Y a-t-il une éducation du goût ? Comment en pourrait-on douter? Si nous nous reportons aux lois générales de la sensibilité, énoncées au début de cet article, et qui s'appliquent aussi bien à la sensibilité esthétique qu'à la sensibilité physique, nous verrons qu'elle se perfectionne par l'usage, quand cet exercice est réglé par une intelligence attentive. Que faut-il donc faire pour développer le goût ? Lui fournir les occasions de s'exercer, et veiller à ce qu'il les saisisse avec soin et avec intérêt. Il ne reste plus maintenant qu'à appliquer ce principe aux perceptions qui relèvent de l'oeil, de l'oreille, de l'esprit.

En ce qui concerne les arts plastiques, et spécialement le dessin, le goût doit se former par l'étude intelligente, soigneuse, naturelle à la fois et méthodique, des meilleurs modèles ; il doit apprendre, par cette culture bien entendue, à distinguer l'expression, qui le sollicite, de l'impression qui ne s'adresse qu'aux sens. La multiplication des musées scolaires, des musées d'art industriel, des musées de moulages et autres collections, mis à la portée de tous, même par des pérégrinations circulaires, tout cela ne semble pas superflu pour conserver à la France cette primauté du goût qui ne lui procure pas seulement une satisfaction d'amour-propre, mais qui se résout en des avantages si considérables pour son commerce et pour son industrie.

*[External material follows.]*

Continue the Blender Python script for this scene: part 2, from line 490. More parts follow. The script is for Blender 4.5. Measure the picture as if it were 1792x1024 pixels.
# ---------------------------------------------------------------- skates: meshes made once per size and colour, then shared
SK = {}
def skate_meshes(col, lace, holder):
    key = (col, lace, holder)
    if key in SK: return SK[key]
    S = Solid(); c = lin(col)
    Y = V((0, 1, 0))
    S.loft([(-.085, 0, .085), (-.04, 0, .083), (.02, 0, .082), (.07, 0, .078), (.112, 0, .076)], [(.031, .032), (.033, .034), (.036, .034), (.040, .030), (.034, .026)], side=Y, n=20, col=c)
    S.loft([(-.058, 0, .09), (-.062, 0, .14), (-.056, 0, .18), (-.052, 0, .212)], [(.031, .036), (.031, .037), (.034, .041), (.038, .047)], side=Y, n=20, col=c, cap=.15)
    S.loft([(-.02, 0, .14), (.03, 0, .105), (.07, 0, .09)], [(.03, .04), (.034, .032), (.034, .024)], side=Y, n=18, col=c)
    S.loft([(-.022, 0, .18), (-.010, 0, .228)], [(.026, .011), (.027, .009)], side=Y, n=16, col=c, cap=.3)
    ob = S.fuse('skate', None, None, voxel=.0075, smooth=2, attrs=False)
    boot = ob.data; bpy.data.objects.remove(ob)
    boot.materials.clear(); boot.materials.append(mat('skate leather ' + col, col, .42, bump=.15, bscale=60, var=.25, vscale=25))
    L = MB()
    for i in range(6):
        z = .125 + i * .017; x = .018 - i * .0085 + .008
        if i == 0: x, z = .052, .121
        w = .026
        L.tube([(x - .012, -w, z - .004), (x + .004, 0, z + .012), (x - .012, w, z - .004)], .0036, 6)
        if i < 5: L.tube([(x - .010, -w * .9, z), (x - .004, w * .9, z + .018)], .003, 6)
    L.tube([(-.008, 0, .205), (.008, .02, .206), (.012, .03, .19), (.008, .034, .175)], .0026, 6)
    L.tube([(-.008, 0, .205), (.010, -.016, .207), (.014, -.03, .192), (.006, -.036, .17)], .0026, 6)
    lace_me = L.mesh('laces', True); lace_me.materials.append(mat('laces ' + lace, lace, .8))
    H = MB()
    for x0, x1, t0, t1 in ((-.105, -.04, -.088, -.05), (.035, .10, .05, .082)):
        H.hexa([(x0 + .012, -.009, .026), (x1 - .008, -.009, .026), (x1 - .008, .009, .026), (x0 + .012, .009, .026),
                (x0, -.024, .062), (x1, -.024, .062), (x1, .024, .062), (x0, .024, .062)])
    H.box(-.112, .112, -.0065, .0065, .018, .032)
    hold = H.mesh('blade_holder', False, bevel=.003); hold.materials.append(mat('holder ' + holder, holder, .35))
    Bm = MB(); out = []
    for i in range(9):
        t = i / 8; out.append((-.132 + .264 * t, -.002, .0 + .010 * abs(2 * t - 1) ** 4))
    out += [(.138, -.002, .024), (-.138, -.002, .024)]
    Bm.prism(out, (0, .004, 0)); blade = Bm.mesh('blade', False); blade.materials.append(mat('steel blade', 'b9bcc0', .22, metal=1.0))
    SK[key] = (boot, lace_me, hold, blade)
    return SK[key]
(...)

C'est aussi une chose excellente pour l'éducation de l'oreille que les chansons de l'école et ces sociétés chorales et philharmoniques, si heureusement répandues aujourd'hui dans le pays et toutes piquées de l'aiguillon de la rivalité.

Il nous resterait à parler de cette finesse dans la perception des sentiments et des idées qui fait l'homme de goût. Nous n'ignorons pas qu'après tout, la nature, la société et la vie sont les grandes écoles et, les grands maîtres de ce goût-là. En fait de moyens artificiels, il y a les théâtres, qui présentent aux hommes une analyse de leurs préjugés et de leurs passions. Mais pour nous en tenir à l'école, où le goût doit se former par tous les enseignements et beaucoup par celui de la morale, nous dirons qu'aucun moyen ne nous semble conspirer plus puissamment à ce but que l'art de bien lire. Il a été enfin reconnu utile, comme les autres arts, longtemps tenus à l'écart, eux aussi, à cause de leur titre d'arts d'agrément. Avoir du goût, c'est juger ; et comment pourrait-on juger, si on ne comprend, si même on ne sent pas ? Pour bien lire, il faut sentir et comprendre les mille nuances de la pensée humaine. Apprendre à bien lire, c'est donc apprendre à avoir du goût, et, par là, à bien penser.